Aislado en una lujosa mansión ubicada a menos de 700 metros de la principal academia militar de Pakistán –un país que técnicamente es un aliado de los EE UU–, Bin Laden estaba distanciado del mando operativo de Al Qaeda, que hace rato ha dejado de ser considerada un peligro por los propios norteamericanos. Según la consultora estadounidense  privada de inteligencia Stratfor, dirigida por George Friedman, ya hace tiempo que el peligro real son las “franquicias” de la marca en la Península Arábiga y en el Magreb, organizaciones inspiradas por Bin Laden pero con independencia orgánica.
No parece casualidad que las pistas para encontrarlo hayan encajado precisamente ahora, en plena “primavera árabe”, después de años de inopia y de fracasos de la CIA. El naufragio de las dictaduras en el mundo árabe y la necesidad de suplantar a los dictadores por un modelo que le permita a Wash-ington sofocar –o canalizar–, las revueltas y mantener el statu quo, sellaron la suerte de este Cuco mediático para el que se montó un final a toda orquesta.

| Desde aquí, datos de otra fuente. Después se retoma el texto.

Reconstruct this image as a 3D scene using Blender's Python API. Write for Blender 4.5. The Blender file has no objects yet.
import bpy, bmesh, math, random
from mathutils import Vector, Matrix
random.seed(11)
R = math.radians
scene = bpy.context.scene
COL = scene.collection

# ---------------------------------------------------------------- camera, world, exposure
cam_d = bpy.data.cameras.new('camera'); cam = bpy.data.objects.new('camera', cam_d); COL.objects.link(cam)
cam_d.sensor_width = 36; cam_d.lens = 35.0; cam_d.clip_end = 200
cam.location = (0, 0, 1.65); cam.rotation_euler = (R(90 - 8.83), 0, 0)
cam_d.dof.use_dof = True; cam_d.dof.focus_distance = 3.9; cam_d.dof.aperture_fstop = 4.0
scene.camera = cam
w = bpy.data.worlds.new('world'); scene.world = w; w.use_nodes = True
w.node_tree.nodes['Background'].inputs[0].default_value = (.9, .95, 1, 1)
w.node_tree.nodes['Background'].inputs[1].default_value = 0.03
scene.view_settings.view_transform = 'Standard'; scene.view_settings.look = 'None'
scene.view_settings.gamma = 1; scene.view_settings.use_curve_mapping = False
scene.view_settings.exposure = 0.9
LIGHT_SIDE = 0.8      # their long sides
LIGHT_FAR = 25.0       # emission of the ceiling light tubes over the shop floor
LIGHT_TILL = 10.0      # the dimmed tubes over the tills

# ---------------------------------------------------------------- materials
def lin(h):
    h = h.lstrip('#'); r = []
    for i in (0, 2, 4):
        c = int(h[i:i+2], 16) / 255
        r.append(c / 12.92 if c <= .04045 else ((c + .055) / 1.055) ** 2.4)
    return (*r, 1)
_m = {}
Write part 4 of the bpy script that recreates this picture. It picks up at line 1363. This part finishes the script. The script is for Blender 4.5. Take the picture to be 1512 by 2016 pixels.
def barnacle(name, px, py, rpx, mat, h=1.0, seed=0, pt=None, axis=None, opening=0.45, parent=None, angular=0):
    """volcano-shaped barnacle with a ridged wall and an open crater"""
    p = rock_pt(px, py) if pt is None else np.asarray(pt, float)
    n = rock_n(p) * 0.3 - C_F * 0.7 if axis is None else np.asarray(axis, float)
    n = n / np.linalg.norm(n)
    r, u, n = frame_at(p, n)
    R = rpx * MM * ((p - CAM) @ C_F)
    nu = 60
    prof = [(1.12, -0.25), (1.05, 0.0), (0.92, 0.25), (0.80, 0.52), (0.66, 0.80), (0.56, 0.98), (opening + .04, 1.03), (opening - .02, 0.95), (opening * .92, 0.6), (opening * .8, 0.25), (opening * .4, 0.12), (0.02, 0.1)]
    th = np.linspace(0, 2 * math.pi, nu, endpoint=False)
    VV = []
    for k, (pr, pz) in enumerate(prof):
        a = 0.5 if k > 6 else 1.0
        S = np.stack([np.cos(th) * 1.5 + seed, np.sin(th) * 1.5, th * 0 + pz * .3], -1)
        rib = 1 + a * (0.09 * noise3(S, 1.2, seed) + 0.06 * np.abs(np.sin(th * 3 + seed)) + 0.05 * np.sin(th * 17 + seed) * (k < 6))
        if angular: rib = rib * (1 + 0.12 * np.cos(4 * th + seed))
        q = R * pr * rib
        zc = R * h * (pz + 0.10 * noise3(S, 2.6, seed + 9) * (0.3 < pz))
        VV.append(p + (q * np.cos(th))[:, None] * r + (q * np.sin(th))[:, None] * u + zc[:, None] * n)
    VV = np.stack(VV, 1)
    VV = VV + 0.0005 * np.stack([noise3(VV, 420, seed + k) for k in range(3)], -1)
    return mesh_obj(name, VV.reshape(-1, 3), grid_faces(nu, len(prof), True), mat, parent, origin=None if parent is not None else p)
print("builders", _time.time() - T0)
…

Primero reapareció Al Qaeda con un frustrado atentado en Alemania, más tarde, un grupo desconocido asesinó al activista pro palestino de origen italiano Vittorio Arrigoni, en la Franja de Gaza; por último, estalla una bomba en Yema El Fna, una plaza de Marrakesh, donde pululan los contadores de cuentos y los encantadores de serpientes; y por fin, reaparece Bin Laden en un martirio cuidadosamente escenificado, aunque un poco inverosímil.
Los Estados Unidos, que inflaron el personaje y la importancia de Osama bin Laden en vida, lo volvieron a hacer después de muerto. No hubo juicio previo, ni captura, sino un disparo en la cabeza. Tampoco hay cadáver ni sepultura, porque invocando extrañas interpretaciones de la Ley Coránica, se decidió arrojar su cuerpo al mar. Ni siquiera una miserable foto tomada con un celular. Hasta el momento, las palabras de Barack Obama son la única prueba de la muerte de Bin Laden.
Lo que está claro es que el esfuerzo por resucitar a toda costa a Al Qaeda pretende matar los procesos de cambio comenzados hace cuatro meses en el mundo árabe. Y ahora, el siguiente acto es la venganza de esa organización. La muerte verdadera o fraguada del líder de Al Qaeda y el fallido  intento de asesinato del líder libio Muammar Khadafi se inscriben en la nueva estrategia bélica estrenada por Barack Obama.
Según la nueva doctrina Obama, ya no es una cuestión de ocupar los países, sino sólo de mantener las áreas de explotación y llevar a cabo redadas en caso necesario. El Pentágono debe extender a toda la periferia el proceso de fragmentación de la “remodelación” que se inició en el “gran Medio Oriente”. El fin de la guerra ya no es la explotación directa de un territorio, sino la desintegración de toda posibilidad de resistencia.
El Pentágono se está centrando en el control de las rutas marítimas y las operaciones aéreas para subcontratar las operaciones de tierra a sus aliados. Este fenómeno es el que acaba de comenzar en África con la partición de Sudán y las guerras en Libia y Costa de Marfil. En ese sentido, tanto el derrocamiento de Khadafi como la muerte de Bin Laden son metas gratificantes.
Es evidente que –puestos a elegir entre democracia y barbarie–, los EE UU no tienen duda de que la barbarie se ajusta mucho más al modelo que pretende implementar en el mundo árabe.